▶ _Exercise aim_:
Give every line again exactly as it appears, please, but not the pictures.

:: Given information ::

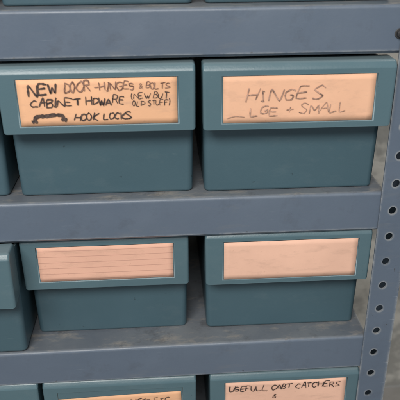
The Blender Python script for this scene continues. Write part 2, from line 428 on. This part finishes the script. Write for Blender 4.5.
# ------------------------------------------------------------ surroundings
bm=bmesh.new();boxbm(bm,-1.2,1.6,.46,.52,ZB,.9)
o=mkobj("wall",bm,M_wall,smooth=False);o["kind"]="structure"
bm=bmesh.new();boxbm(bm,-1.2,1.6,-1.4,.46,ZB-.03,ZB-.0005)
o=mkobj("floor",bm,M_floor,smooth=False);o["kind"]="structure"
# ------------------------------------------------------------ light
w=bpy.data.worlds.new("World");S.world=w;w.use_nodes=True
bg=w.node_tree.nodes["Background"];bg.inputs[0].default_value=(.84,.93,1,1);bg.inputs[1].default_value=.36
def area(name,loc,target,size,power,col):
    l=bpy.data.lights.new(name,'AREA');l.shape='RECTANGLE';l.size=size[0];l.size_y=size[1];l.energy=power;l.color=col
    o=bpy.data.objects.new(name,l);COL.objects.link(o);o.location=loc
    o.rotation_euler=(Vector(target)-Vector(loc)).to_track_quat('-Z','Y').to_euler()
area("ceiling_lamp",(-.25,-1.35,1.05),(.15,0,-.15),(1.2,.5),38,(1,.97,.92))
area("back_lamp",(1.0,.1,1.1),(.6,.45,-.3),(.5,.3),5,(1,.97,.92))
# ------------------------------------------------------------ camera
cx,cy,cz,yaw,pitch,roll,f=.1334,-.5183,.1143,.0580,.4371,-.0084,635.06
cp,sp=math.cos(pitch),math.sin(pitch);cw,sw=math.cos(yaw),math.sin(yaw)
fwd=Vector((sw*cp,cw*cp,-sp));right=Vector((cw,-sw,0));up=right.cross(fwd)
r2=math.cos(roll)*right+math.sin(roll)*up;u2=-math.sin(roll)*right+math.cos(roll)*up
cd=bpy.data.cameras.new("camera");co=bpy.data.objects.new("camera",cd);COL.objects.link(co)
M=Matrix.Identity(4)
for i in range(3):
    M[i][0]=r2[i];M[i][1]=u2[i];M[i][2]=-fwd[i]
M.translation=(cx,cy,cz);co.matrix_world=M
cd.sensor_width=36;cd.lens=36*f/400;cd.clip_start=.01;cd.clip_end=50
cd.dof.use_dof=True;cd.dof.focus_distance=.60;cd.dof.aperture_fstop=11
S.camera=co
S.view_settings.view_transform='Standard'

:::

▶ _Output_:
The Blender Python script for this scene continues. Write part 2, from line 428 on. This part finishes the script. Write for Blender 4.5.
# ------------------------------------------------------------ surroundings
bm=bmesh.new();boxbm(bm,-1.2,1.6,.46,.52,ZB,.9)
o=mkobj("wall",bm,M_wall,smooth=False);o["kind"]="structure"
bm=bmesh.new();boxbm(bm,-1.2,1.6,-1.4,.46,ZB-.03,ZB-.0005)
o=mkobj("floor",bm,M_floor,smooth=False);o["kind"]="structure"
# ------------------------------------------------------------ light
w=bpy.data.worlds.new("World");S.world=w;w.use_nodes=True
bg=w.node_tree.nodes["Background"];bg.inputs[0].default_value=(.84,.93,1,1);bg.inputs[1].default_value=.36
def area(name,loc,target,size,power,col):
    l=bpy.data.lights.new(name,'AREA');l.shape='RECTANGLE';l.size=size[0];l.size_y=size[1];l.energy=power;l.color=col
    o=bpy.data.objects.new(name,l);COL.objects.link(o);o.location=loc
    o.rotation_euler=(Vector(target)-Vector(loc)).to_track_quat('-Z','Y').to_euler()
area("ceiling_lamp",(-.25,-1.35,1.05),(.15,0,-.15),(1.2,.5),38,(1,.97,.92))
area("back_lamp",(1.0,.1,1.1),(.6,.45,-.3),(.5,.3),5,(1,.97,.92))
# ------------------------------------------------------------ camera
cx,cy,cz,yaw,pitch,roll,f=.1334,-.5183,.1143,.0580,.4371,-.0084,635.06
cp,sp=math.cos(pitch),math.sin(pitch);cw,sw=math.cos(yaw),math.sin(yaw)
fwd=Vector((sw*cp,cw*cp,-sp));right=Vector((cw,-sw,0));up=right.cross(fwd)
r2=math.cos(roll)*right+math.sin(roll)*up;u2=-math.sin(roll)*right+math.cos(roll)*up
cd=bpy.data.cameras.new("camera");co=bpy.data.objects.new("camera",cd);COL.objects.link(co)
M=Matrix.Identity(4)
for i in range(3):
    M[i][0]=r2[i];M[i][1]=u2[i];M[i][2]=-fwd[i]
M.translation=(cx,cy,cz);co.matrix_world=M
cd.sensor_width=36;cd.lens=36*f/400;cd.clip_start=.01;cd.clip_end=50
cd.dof.use_dof=True;cd.dof.focus_distance=.60;cd.dof.aperture_fstop=11
S.camera=co
S.view_settings.view_transform='Standard'